The pertinent provision of section 1 of Rule 106 is taken from section 1, while section 9 of Rule 115 from section 2.
A perusal of Act 2709 discloses the legislative intent to require that all persons who appear to be responsible for an offense should be included in the information. The use of the word "shall" and of the phrase "except in cases determined" shows that section 1 is mandatory, not directory merely. The mandatory nature of the section is demanded by a sound public policy, which would deprive prosecuting officers of the use of their discretion, in order that they may not shield or favor friends, protegees, or favorites. The law makes it a legal duty for them to file the charges against whomsoever the evidence may show to be responsible for an offense. This does not mean, however, that prosecuting officers have no discretion at all; their discretion lies in determining whether the evidence submitted is sufficient to justify a reasonable belief that a person has committed an offense. What the rule demands is that all persons who appear responsible shall be charged in the information, which implies that those against whom no sufficient evidence of guilt exists are not required to be included.

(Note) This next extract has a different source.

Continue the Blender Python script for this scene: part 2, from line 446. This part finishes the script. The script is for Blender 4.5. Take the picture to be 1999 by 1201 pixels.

The other aim of act 2709 is a complement of the mandatory provision: to regulate the manner in which any of the accused may be excluded in order that he may be utilized as a State witness, and to rest the manner of the enforcement of the regulations in the sound discretion of the courts. (U.S. vs. Abanzado, 37 Phil., 658.)
In short, Act 2709 has laid down four principles, namely, (1) that all persons who appear to be responsible for an offense be included in the information charging that offense; (2) that even if it is necessary to utilize any of the above persons as State witness, he shall nevertheless be included as accused; (3) that fiscals have no discretion in excluding from prosecution persons who appear responsible for a crime, but that if it becomes necessary to do so, the procedure provided in the law must be followed; and (4) that the exclusion of accused from prosecution, in order that they may be used as State witnesses, is lodged in the sound discretion of the competent court, not in that of the prosecuting officer.
In the case at bar, there is no question that Porfirio Dizon and Emiliano Manalo participated either as principals or accomplices in the kidnapping and murder of Felix Lampa, and that the only reason why the fiscal excluded them from the amended information is because he thought it more convenient, or perhaps more expedient, to do so. When the fiscal chose to ignore his legal duty to include the said Porfirio Dizon and Emiliano Manalo as accused in the criminal case, and to follow the procedure outlined in the rules by which said persons may be discharged in order that they may be utilized as witnesses for the prosecution, it became proper and necessary for the competent court to require him to comply therewith.
One minor point needs to be considered, and that is the point raised in the brief of the Solicitor General that the petitioner-appellee Jesus Guiao has no right to institute the action of mandamus, because he has no clear right to the performance of the alleged legal duty by the provincial fiscal. We find no merit in this contention. Every person accused of a crime has a positive interest in the inclusion of all his co-conspirators; a right to demand that all of them be accorded equal treatment and be made to suffer the penalties imposed by law. Without deciding the question as to whether or not any private citizen may demand compliance by the fiscal with the provisions of section 1 of Rule 106, requiring him to file the information "against all persons who appear to be responsible for an offense," we hold that the other accused have an interest in the inclusion of their two other companions in the commission of the crime, because they are jointly and severally liable with them for indemnities that may be imposed upon them for the offense they may have committed together.
The judgment appealed from is hereby affirmed, without costs.
Paras, C.J., Pablo, Bengzon, Montemayor, Reyes, Jugo, and Bautista Angelo, JJ., concur.